Character Creation // Step 5

If you’ve read the Kickstarter Preview [Link accessible for backers only] of The Sprawl, you may have noticed a big highlighted heading, “Extended Chargen Example”, at the end of Chapter 3: Making a Character. Over the next week or two, I will post sections from this extended example. If there’s some aspect of the process that isn’t clear, make a note in the comments and I’ll expand or clarify my description as necessary. The earlier posts are here: Step 0; Steps 1 & 2; Steps 3 & 4.
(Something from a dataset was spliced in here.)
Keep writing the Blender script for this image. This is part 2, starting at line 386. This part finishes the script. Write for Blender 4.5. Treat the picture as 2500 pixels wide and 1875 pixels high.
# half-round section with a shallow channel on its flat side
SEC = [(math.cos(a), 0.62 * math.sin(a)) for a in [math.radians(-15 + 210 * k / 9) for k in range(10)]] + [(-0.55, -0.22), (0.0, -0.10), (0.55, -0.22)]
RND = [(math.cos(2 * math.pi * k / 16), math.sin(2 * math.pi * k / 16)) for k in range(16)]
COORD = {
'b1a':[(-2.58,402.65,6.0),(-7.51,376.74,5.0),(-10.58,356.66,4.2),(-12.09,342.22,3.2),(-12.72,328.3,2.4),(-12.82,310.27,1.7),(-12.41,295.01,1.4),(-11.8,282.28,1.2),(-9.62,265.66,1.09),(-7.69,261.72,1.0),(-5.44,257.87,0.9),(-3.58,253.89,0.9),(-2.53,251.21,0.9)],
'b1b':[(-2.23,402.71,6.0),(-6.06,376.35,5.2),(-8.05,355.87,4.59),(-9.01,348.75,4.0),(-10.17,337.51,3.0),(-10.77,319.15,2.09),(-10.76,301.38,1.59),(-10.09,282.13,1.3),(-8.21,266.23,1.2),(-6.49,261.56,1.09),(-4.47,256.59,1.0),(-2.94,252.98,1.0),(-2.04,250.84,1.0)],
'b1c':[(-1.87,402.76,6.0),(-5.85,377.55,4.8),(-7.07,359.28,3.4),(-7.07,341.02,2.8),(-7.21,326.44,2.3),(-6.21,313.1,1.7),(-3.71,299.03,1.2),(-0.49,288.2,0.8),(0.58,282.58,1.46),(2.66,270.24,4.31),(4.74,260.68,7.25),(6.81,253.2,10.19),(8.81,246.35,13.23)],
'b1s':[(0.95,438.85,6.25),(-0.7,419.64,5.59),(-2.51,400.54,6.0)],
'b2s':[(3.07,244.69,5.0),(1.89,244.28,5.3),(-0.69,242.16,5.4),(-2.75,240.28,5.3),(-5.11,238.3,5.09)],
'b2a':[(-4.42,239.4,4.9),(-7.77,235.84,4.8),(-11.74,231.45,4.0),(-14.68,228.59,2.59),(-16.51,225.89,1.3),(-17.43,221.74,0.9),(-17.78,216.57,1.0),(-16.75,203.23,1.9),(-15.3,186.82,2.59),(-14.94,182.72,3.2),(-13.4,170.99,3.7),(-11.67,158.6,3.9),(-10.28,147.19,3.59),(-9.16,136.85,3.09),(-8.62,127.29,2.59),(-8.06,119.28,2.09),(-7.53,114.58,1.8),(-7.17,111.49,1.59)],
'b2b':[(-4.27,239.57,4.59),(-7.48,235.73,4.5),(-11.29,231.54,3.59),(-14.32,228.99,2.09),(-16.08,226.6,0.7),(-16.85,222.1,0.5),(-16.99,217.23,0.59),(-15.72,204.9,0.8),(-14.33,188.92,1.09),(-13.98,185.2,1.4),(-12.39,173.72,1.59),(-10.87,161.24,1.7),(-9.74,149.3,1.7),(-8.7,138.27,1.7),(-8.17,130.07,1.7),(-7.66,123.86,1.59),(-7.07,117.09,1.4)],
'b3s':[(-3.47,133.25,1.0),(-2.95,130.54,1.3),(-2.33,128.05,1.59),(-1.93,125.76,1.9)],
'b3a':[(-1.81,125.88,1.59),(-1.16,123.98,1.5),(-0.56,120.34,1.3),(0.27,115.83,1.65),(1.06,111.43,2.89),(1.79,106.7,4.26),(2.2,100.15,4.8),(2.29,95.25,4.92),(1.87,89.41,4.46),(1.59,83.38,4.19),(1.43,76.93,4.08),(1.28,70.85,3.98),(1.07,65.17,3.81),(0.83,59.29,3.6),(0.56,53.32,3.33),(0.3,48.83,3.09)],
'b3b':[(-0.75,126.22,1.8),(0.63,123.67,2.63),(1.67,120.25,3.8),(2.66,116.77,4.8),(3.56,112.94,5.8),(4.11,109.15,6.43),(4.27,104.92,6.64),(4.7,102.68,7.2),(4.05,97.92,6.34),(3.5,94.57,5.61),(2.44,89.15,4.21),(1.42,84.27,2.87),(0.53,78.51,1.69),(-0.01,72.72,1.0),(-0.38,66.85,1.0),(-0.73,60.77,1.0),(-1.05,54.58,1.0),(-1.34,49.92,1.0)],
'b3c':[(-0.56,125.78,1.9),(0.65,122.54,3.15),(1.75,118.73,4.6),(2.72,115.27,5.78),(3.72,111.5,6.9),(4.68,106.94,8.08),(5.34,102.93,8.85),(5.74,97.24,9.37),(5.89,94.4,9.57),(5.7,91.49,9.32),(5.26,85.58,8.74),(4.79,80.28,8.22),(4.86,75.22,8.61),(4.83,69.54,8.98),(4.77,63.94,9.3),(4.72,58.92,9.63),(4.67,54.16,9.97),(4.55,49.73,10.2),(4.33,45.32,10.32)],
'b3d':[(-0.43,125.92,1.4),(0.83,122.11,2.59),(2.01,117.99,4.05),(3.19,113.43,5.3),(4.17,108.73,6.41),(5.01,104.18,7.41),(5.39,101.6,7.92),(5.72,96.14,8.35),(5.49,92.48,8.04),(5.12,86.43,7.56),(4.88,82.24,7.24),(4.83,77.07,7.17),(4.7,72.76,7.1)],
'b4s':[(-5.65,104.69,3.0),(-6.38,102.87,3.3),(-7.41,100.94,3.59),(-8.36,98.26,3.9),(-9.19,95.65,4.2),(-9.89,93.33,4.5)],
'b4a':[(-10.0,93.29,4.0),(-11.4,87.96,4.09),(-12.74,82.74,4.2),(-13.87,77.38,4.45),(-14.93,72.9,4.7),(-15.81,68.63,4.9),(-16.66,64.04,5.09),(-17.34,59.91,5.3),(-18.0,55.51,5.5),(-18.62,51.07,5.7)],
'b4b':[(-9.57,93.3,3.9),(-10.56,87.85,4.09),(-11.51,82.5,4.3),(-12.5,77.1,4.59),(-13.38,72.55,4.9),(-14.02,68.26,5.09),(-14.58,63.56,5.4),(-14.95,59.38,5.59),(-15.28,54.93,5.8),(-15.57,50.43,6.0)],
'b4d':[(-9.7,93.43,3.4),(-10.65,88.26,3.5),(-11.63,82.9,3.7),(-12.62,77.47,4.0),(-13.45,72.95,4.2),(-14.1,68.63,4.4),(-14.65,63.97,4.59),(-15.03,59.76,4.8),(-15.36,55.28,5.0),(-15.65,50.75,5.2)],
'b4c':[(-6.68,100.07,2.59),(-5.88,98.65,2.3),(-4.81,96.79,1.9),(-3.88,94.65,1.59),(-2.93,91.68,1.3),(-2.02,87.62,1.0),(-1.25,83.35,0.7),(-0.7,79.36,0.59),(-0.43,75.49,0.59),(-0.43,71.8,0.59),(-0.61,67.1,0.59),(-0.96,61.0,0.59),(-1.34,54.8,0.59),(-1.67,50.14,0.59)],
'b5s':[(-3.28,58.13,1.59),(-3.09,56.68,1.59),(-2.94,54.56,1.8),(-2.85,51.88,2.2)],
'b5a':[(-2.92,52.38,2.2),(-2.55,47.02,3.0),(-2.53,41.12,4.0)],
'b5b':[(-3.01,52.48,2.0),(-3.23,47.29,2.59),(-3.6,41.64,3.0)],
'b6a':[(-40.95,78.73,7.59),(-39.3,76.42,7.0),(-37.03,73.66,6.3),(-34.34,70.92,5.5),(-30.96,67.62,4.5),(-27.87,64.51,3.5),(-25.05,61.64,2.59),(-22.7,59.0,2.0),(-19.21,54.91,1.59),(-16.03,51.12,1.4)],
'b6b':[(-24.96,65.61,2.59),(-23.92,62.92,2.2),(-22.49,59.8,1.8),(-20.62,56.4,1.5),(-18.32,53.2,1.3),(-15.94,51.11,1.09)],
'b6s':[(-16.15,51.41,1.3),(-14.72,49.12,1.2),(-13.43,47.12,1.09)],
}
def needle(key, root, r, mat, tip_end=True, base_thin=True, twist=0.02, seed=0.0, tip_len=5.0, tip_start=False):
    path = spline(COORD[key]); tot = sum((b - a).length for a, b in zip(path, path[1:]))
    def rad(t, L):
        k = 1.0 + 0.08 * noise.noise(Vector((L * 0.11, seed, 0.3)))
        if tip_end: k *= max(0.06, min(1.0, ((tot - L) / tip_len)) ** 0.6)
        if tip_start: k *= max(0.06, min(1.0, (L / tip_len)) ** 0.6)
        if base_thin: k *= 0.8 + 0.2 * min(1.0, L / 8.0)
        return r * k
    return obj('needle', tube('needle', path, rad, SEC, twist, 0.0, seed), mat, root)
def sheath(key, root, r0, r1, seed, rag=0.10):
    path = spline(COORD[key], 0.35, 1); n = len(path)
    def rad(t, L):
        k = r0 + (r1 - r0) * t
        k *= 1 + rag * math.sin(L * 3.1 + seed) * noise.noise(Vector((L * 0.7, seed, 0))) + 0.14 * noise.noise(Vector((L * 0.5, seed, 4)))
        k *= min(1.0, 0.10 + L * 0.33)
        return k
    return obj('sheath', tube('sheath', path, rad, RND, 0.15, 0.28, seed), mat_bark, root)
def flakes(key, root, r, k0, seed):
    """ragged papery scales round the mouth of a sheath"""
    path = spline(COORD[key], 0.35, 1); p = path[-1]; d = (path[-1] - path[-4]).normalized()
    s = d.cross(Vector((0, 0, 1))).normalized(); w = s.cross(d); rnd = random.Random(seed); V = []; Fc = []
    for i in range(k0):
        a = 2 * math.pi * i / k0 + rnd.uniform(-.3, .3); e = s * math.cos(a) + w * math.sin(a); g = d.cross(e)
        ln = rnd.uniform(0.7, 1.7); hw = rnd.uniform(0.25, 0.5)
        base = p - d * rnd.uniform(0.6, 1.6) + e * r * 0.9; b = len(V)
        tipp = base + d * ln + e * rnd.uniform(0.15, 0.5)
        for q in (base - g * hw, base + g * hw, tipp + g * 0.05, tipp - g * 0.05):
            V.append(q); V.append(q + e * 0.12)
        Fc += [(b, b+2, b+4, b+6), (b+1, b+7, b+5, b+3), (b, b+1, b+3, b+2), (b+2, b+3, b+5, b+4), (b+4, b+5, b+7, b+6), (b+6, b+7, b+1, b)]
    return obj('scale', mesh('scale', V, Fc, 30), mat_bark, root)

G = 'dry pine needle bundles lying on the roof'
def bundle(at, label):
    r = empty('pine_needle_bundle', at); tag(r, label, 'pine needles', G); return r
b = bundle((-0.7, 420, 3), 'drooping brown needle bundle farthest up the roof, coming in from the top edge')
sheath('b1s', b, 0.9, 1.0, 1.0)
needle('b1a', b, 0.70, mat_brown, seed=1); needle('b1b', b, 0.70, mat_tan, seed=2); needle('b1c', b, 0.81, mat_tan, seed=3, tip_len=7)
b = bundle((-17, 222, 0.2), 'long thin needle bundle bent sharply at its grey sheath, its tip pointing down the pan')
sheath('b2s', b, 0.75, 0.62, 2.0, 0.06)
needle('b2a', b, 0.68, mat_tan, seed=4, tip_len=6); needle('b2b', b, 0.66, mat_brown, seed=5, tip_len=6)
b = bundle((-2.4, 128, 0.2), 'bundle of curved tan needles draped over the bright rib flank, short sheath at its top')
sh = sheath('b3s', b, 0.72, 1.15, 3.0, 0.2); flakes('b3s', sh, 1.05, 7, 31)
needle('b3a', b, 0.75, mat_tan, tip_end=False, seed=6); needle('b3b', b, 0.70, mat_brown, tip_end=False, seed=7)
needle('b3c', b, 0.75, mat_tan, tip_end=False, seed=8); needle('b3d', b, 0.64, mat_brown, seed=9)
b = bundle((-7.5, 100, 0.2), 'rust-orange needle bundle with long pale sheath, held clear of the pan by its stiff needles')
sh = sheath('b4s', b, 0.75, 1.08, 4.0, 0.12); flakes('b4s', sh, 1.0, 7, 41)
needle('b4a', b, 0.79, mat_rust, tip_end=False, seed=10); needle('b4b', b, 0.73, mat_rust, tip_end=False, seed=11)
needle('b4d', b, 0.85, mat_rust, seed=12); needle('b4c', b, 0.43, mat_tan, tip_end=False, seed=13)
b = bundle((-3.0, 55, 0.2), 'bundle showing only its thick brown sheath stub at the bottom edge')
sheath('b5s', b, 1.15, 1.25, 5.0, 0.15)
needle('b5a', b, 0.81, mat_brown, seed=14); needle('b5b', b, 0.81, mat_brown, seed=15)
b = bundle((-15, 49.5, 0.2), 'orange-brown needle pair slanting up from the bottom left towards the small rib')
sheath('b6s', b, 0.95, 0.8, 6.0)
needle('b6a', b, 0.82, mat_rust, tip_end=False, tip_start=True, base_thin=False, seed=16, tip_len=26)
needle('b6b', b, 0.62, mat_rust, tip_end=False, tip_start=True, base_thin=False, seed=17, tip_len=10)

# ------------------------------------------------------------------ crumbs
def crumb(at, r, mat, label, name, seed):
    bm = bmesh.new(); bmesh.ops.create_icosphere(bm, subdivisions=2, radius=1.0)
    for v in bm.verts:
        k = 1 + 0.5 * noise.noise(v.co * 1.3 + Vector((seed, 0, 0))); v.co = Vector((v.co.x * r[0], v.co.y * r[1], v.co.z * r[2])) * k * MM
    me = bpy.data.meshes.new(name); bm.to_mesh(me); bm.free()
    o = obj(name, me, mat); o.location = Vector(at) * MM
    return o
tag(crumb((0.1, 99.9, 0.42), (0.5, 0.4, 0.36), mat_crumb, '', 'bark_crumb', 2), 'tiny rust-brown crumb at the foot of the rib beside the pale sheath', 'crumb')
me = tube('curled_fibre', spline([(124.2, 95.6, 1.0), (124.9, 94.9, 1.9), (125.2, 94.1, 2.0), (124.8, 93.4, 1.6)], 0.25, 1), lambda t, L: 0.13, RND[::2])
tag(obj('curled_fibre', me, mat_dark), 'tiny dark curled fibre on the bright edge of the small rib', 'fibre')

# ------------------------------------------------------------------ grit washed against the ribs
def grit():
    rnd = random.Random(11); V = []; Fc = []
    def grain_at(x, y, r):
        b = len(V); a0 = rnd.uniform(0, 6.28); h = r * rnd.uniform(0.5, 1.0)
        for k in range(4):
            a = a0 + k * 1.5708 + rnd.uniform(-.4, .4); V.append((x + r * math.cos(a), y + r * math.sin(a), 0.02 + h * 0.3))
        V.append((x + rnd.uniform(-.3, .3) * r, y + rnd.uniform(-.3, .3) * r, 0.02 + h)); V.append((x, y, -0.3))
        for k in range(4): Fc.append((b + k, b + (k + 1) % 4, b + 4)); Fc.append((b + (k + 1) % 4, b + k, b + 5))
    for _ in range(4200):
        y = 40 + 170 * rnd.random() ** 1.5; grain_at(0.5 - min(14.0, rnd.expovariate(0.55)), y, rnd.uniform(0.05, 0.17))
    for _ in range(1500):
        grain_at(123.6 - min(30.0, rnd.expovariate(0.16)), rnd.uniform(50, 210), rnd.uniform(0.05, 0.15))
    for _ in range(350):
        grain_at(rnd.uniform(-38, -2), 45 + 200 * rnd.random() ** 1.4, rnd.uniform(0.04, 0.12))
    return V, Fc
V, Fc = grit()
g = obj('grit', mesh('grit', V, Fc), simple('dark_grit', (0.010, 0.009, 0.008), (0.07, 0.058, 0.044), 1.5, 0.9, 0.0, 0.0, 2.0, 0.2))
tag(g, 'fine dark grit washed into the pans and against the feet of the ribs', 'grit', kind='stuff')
Step 5: Choose Playbook Moves

Norah (MC): The next step is to pick your playbook moves. Each playbook has one or two moves that you get automatically, then a list from which you choose one or two more. Your playbook will say how many moves to choose. Look at that list and pick your starting moves. Some moves might have options to choose from that further define how that move works for your character. Make those choices now too.

Takumi reads the moves on the Fixer playbook and sees that Hub gets two moves automatically: Hustling and I know a Guy who knows a Guy. Takumi wants Hub to be the kind of Fixer whose side jobs support his shadow work, so looks over the options for Hustling and chooses Surveillance and Technical Work as his two jobs. He writes down that he has 2-crew. Hub gets one more playbook move; Takumi chooses Smooth (which substitutes +Style for +Links when helping) because wants to be able to support the rest of his team well, regardless of his personal history with them.

Aanya sees that Hackers get Jack in and Console Cowboy automatically. Neither require any choices. She looks over the rest of the moves and is faced with a hard choice. Aanya wants Core to be an ICE smashing badass, but she also wants her to have a little notoriety. She decides that Core will start off skilled, but not known: the confident and talented young gun with a chip on her shoulder about the lack of recognition. Rep can come later. For her first move, Aanya chooses ICE Breaker to give Core an edge against all types of ICE.

Infiltrators get Covert Entry automatically. Sarah sees Zero as more of a sneaky type than a face, so she chooses Cat Burglar. Sarah already gave Zero a good Edge score, so she decides to double down on legwork and take Case the Joint. That extra +gear (from Cat Burglar) and +intel (from Case the Joint) will give her lots of options to get out of trouble during jobs.

John looks at the Killer’s moves and sees that he has several choices to make. His two set moves are Chromed and Custom Weapon. For Chromed, John looks over the full list of cyberware in Chapter Five, but decides to go with a Targeting Suite so Oakley can use his Synth when he shoots people.

Norah (MC): Who installed that second piece of cyberware and what’s your relationship with them now?

John: It was another Shanghai Security mod; installed before he skipped out on them.

Norah writes a x2 next to “Oakley is hunted by Shanghai Security” on her MC Sheet.

For Oakley’s custom weapon, John builds a big genade-lugging gun. He chooses shotgun as his base and adds the options automatic, hi-powered, and ridiculous payload. He names it The Shanghai Special (4 damage close/near loud messy autofire breach dangerous).

Finally, John considers his move choices. Oakley is already pretty tough in a combat situation, so John decides to give him a non-combat option. He is attracted to Serious Badass which uses Style and Emotionless which would allow him to substitute Synth for Edge when playing hardball. Oakley already has +1 Edge, so Emotionless isn’t much of an improvement and John does want Oakley’s low Style to cause trouble, so he chooses Serious Badass.